Mission Critical Computing Blog
Your source for the latest insights on HP Integrity, mission critical computing, and other relevant server and technology topics from the BCS team.

Server Power, Cooling, and Density, Tukwila, and more...


Last week, we had a training event for some of our internal as well as partner reps out here in California. One of the topics that I got to present multiple times was Greener UNIX.


I have asked the question, multiple times, about which has a higher importance: increasing server density, or allowing systems to take up more physical room but consuming less power. While I often get a mixed response, with the economy starting to recover, the answer was almost anonymous "help me get more stuff in my datacenter."
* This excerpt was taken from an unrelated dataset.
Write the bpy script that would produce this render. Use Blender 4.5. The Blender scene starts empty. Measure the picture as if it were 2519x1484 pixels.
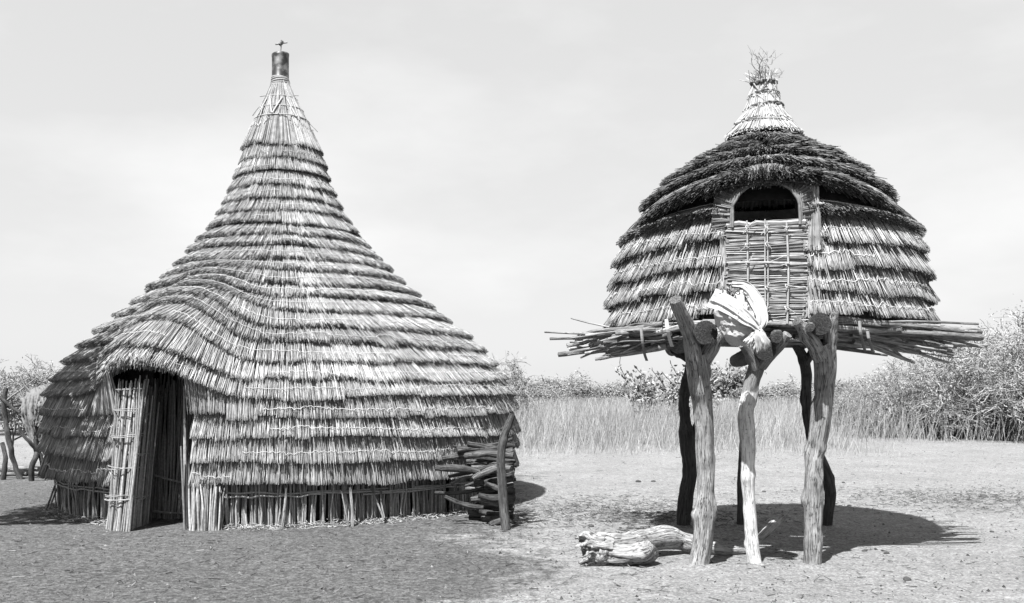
import bpy, math, random
import numpy as np
from mathutils import Vector, Matrix

rng = np.random.default_rng(7)
random.seed(7)
R_ = math.radians
sc = bpy.context.scene

# ------------------------------------------------------------------ camera
F, CXP, HOR, CAMH = 2300.0, 1260.0, 965.0, 1.4      # focal length / horizon in units of a 2519 wide picture
cam_d = bpy.data.cameras.new('camera')
cam = bpy.data.objects.new('camera', cam_d)
sc.collection.objects.link(cam)
cam.location = (0, 0, CAMH)
cam.rotation_euler = (R_(90), 0, 0)
cam_d.sensor_width = 36.0
cam_d.lens = F / 2519.0 * 36.0
cam_d.shift_y = (HOR - 742.0) / 2519.0
cam_d.clip_end = 3000
sc.camera = cam

# ------------------------------------------------------------------ light
SUN_AZ, SUN_EL = 26.0, 55.0          # the sun stands behind the camera, to its left
world = bpy.data.worlds.new('World'); sc.world = world; world.use_nodes = True
nt = world.node_tree; nt.nodes.clear()
wo = nt.nodes.new('ShaderNodeOutputWorld'); bg = nt.nodes.new('ShaderNodeBackground')
sky = nt.nodes.new('ShaderNodeTexSky'); sky.sky_type = 'NISHITA'; sky.sun_disc = False
sky.sun_elevation = R_(SUN_EL); sky.sun_rotation = R_(180 + SUN_AZ)
sky.air_density = 1.0; sky.dust_density = 1.2; sky.ozone_density = 1.0
bw = nt.nodes.new('ShaderNodeRGBToBW')
tc = nt.nodes.new('ShaderNodeTexCoord')
mp = nt.nodes.new('ShaderNodeMapping'); mp.inputs['Scale'].default_value = (1.0, 1.0, 2.6)
cl = nt.nodes.new('ShaderNodeTexNoise'); cl.inputs['Scale'].default_value = 1.9
cl.inputs['Detail'].default_value = 6; cl.inputs['Roughness'].default_value = 0.55
cr = nt.nodes.new('ShaderNodeMapRange')
cr.inputs['From Min'].default_value = 0.48; cr.inputs['From Max'].default_value = 0.72
cr.inputs['To Min'].default_value = 0.0; cr.inputs['To Max'].default_value = 0.85
pw = nt.nodes.new('ShaderNodeMath'); pw.operation = 'POWER'; pw.inputs[1].default_value = 0.15
ml = nt.nodes.new('ShaderNodeMath'); ml.operation = 'MULTIPLY'; ml.inputs[1].default_value = 3.8
ad = nt.nodes.new('ShaderNodeMath'); ad.operation = 'ADD'
L = nt.links.new
L(tc.outputs['Generated'], mp.inputs['Vector']); L(mp.outputs['Vector'], cl.inputs['Vector'])
L(cl.outputs['Fac'], cr.inputs['Value'])
L(sky.outputs['Color'], bw.inputs['Color']); L(bw.outputs['Val'], pw.inputs[0]); L(pw.outputs[0], ml.inputs[0])
L(ml.outputs[0], ad.inputs[0]); L(cr.outputs['Result'], ad.inputs[1])
L(ad.outputs[0], bg.inputs['Color']); bg.inputs['Strength'].default_value = 0.055
L(bg.outputs[0], wo.inputs['Surface'])

sun_d = bpy.data.lights.new('sun', 'SUN'); sun_d.energy = 5.0; sun_d.angle = R_(0.53); sun_d.color = (1.0, 1.0, 1.0)
sun = bpy.data.objects.new('sun', sun_d); sc.collection.objects.link(sun)
sdir = Vector((math.sin(R_(SUN_AZ)) * math.cos(R_(SUN_EL)), math.cos(R_(SUN_AZ)) * math.cos(R_(SUN_EL)), -math.sin(R_(SUN_EL))))
sun.rotation_euler = sdir.to_track_quat('-Z', 'Y').to_euler(); sun.location = (-10, -10, 20)

sc.view_settings.view_transform = 'Standard'; sc.view_settings.look = 'None'
sc.view_settings.gamma = 1.0; sc.view_settings.use_curve_mapping = False
sc.view_settings.exposure = 1.7
sc.render.engine = 'CYCLES'
sc.cycles.max_bounces = 5; sc.cycles.diffuse_bounces = 2; sc.cycles.glossy_bounces = 2

# ------------------------------------------------------------------ helpers
def at(x, y, d):
    """picture point (2519 wide) at depth d -> world"""
    return np.array([(x - CXP) / F * d, d, CAMH + (HOR - y) / F * d])

def px(p, d):
    return p / F * d

class MB:
    """collects geometry for ONE mesh object"""
    def __init__(s):
        s.V = []; s.F = []; s.T = []; s.W = []; s.n = 0
    def add(s, v, faces, tone=None, wc=None):
        v = np.asarray(v, float).reshape(-1, 3)
        n = len(v)
        s.V.append(v)
        for f in faces:
            f = np.asarray(f, int)
            if len(f): s.F.append(f + s.n)
        if tone is None: tone = 1.0
        tone = np.asarray(tone, float)
        if tone.size == n: tone = tone.ravel()
        s.T.append(np.broadcast_to(np.asarray(tone, float), (n,)).copy())
        s.W.append(v * 1.0 if wc is None else np.asarray(wc, float).reshape(-1, 3))
        s.n += n
    def straws(s, P0, P1, r0, r1, tone0, tone1, sides=3, bend=None, cap=False):
        """many thin straight (or once bent) stems, vectorised"""
        P0 = np.asarray(P0, float); P1 = np.asarray(P1, float); n = len(P0)
        if n == 0: return
        r0 = np.broadcast_to(np.asarray(r0, float), (n,)); r1 = np.broadcast_to(np.asarray(r1, float), (n,))
        t0 = np.broadcast_to(np.asarray(tone0, float), (n,)); t1 = np.broadcast_to(np.asarray(tone1, float), (n,))
        d = P1 - P0; ln = np.linalg.norm(d, axis=1, keepdims=True) + 1e-9; d = d / ln
        ref = np.where(np.abs(d[:, 2:3]) > 0.9, np.array([[1.0, 0.13, 0]]), np.array([[0.0, 0.1, 1.0]]))
        a = np.cross(d, ref); a /= np.linalg.norm(a, axis=1, keepdims=True) + 1e-9
        b = np.cross(d, a)
        ph = rng.uniform(0, 6.283, n)
        pts = [P0, P1]; rr = [r0, r1]; tt = [t0, t1]
        if bend is not None:
            pm = (P0 + P1) * 0.5 + bend
            pts = [P0, pm, P1]; rr = [r0, (r0 + r1) / 2, r1]; tt = [t0, (t0 + t1) / 2, t1]
        m = len(pts)
        V = np.zeros((n, m, sides, 3)); T = np.zeros((n, m, sides))
        for k in range(sides):
            an = ph + 2 * math.pi * k / sides
            o = np.cos(an)[:, None] * a + np.sin(an)[:, None] * b
            for j in range(m):
                V[:, j, k] = pts[j] + o * rr[j][:, None]; T[:, j, k] = tt[j]
        base = (np.arange(n) * m * sides)[:, None]
        fs = []
        for j in range(m - 1):
            for k in range(sides):
                k2 = (k + 1) % sides
                fs.append(base + np.array([[j * sides + k, j * sides + k2, (j + 1) * sides + k2, (j + 1) * sides + k]]))
        faces = [np.concatenate(fs)]
        if cap and sides == 3:
            faces.append(base + np.array([[2, 1, 0]]))
            faces.append(base + np.array([[(m - 1) * 3, (m - 1) * 3 + 1, (m - 1) * 3 + 2]]))
        s.add(V, faces, T.ravel())
    def build(s, name, material, parent=None, smooth=False):
        V = np.concatenate(s.V) if s.V else np.zeros((0, 3))
        me = bpy.data.meshes.new(name)
        me.vertices.add(len(V)); me.vertices.foreach_set('co', V.astype(np.float32).ravel())
        idx = np.concatenate([f.ravel() for f in s.F]); tot = np.concatenate([np.full(len(f), f.shape[1]) for f in s.F])
        start = np.concatenate([[0], np.cumsum(tot)[:-1]])
        me.loops.add(len(idx)); me.loops.foreach_set('vertex_index', idx.astype(np.int32))
        me.polygons.add(len(tot)); me.polygons.foreach_set('loop_start', start.astype(np.int32))
        me.polygons.foreach_set('use_smooth', np.full(len(tot), smooth))
        me.update(calc_edges=True)
        a = me.attributes.new('tone', 'FLOAT', 'POINT'); a.data.foreach_set('value', np.concatenate(s.T).astype(np.float32))
        w = me.attributes.new('wc', 'FLOAT_VECTOR', 'POINT'); w.data.foreach_set('vector', np.concatenate(s.W).astype(np.float32).ravel())
        if material: me.materials.append(material)
        return link(name, me, parent)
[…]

Most customers seem to like higher density - but hate the idea that while they might get much more performance, they might only deploy half full racks (preferably with blanking panels in them) since they can only power or cool at a certain density. You get more performance, smaller footprint, and a  much better price/performance, performance/watt, and performance/space. Hopefully the half full racks become less of an issue.


I also learned a few things, and got reminders about others:

  • Each watt saved on components has a significant multiplier - often >2.5x - by the time you get to the overall power and cooling draw.

  • High Efficiency power supplies, such as those used by HP BladeSystem and other HP servers, are great - but may save a few percent of system power usage. Turning on CPU power management, such as Green Active processors in HP-UX, has a much bigger impact on the total power usage than a more efficient power supply.

  • At least some of the people who work with customers mentioned that their customers are aware of the power savings features in HP-UX and on HP Integrity servers - even if they haven't implemented them yet. Implementation would be better, but at least people are talking about it.


Needless to say, there was talk around the Intel Itanium 9300 (aka Tukwila) announcement. I've seen some comments on the blog that people want to know about which servers will include these processors. The one comment, from the Intel press release, is "OEM systems are expected to ship within 90 days."


And on a personal note, I'm definitely enjoying the Olympics. However, having been born and raised in Canada, I'm happy to see the Canadian men's hockey team starting to have more success. The games against the Swiss and Team USA, my current home, were stressful to me as a fan. However, after dispatching the Russian team yesterday, I'm hoping to see a Canada and USA rematch - in the gold medal game.



HP-UX 11i v3 and Power Management

Recently, we were running to power and performance benchmarks on a server in our lab. We were using HP-UX 11i v3, update 5 and we were testing the impact of some of the power management features on the system.

The power management features that are available as of the HP-UX 11i v3 Update 4 release (0903 release) include Green Idle processors (pwr_idle_ctl), Green Active Processors (pstatectl), and more (see http://h71028.www7.hp.com/enterprise/w1/en/os/hpux11i-power-cooling-overview.html).

Green Idle processors basically takes the idle processors and drops it into a low power idle state, also known as the c-1 state. This is the same idle state that unutilized Instant Capacity processors are placed into automatically by the firmware. One interesting note is that when the OS places today's Itanium Montvale processor into C-1 state, it wakes up the processor every 10 milliseconds to handle a timing interrupt (if I remember correctly... I know the 10 ms is correct, but it could be a different interrupt). Anyway, basically, it wakes up the processor every 10 ms, at which point, it checks to see if there is any queue for it process, and if not, drops back into a lower power idle mode.

Green Active processors takes working processors and drops them into lower power p-states, basically slowing the frequency of the active processors. While the p-state can by set manually (to high performance or low power modes), the most balanced mode is the dynamic mode. This basically changes the p-State based on the activity level of the processor. If utilization is low, it drops it into a lower power mode. If it is in the 50% range, it increases the frequency, and around 80% utilization, it puts the processor in high power mode (P0 state).

So, why the explanation? Well, we were testing a system, and with Green Active processors and Green Idle processors enabled, it's maximum performance was within ~1.2% of our base run (and since we only ran it once for each run, it could be within the run to run variation). But here is the big difference: with both Green Active and Green Idle processors enabled, power consumption at 100% utilization dropped by about 8.5% and power consumption at idle dropped by about 11.7%

Now, I know that people who purchase mission critical systems want to get the maximum performance from those systems. However, would they be willing to activate these power controls since it has a minimal impact on performance? Even more importantly: we ship systems in maximum performance mode today, and those people who install the HP-UX 11i v3 updates that have these features can rest assured that the default is the same high performance mode that their previous releases that didn't have these commands used.

My question: have you enabled these power management features on your systems today? If not, why not? Should we change our maximum performance defaults, and ship our systems with power management enabled, and turn on dynamic power management with HP-UX 11i v3 future updates? Comments and feedback would be greatly appreciated.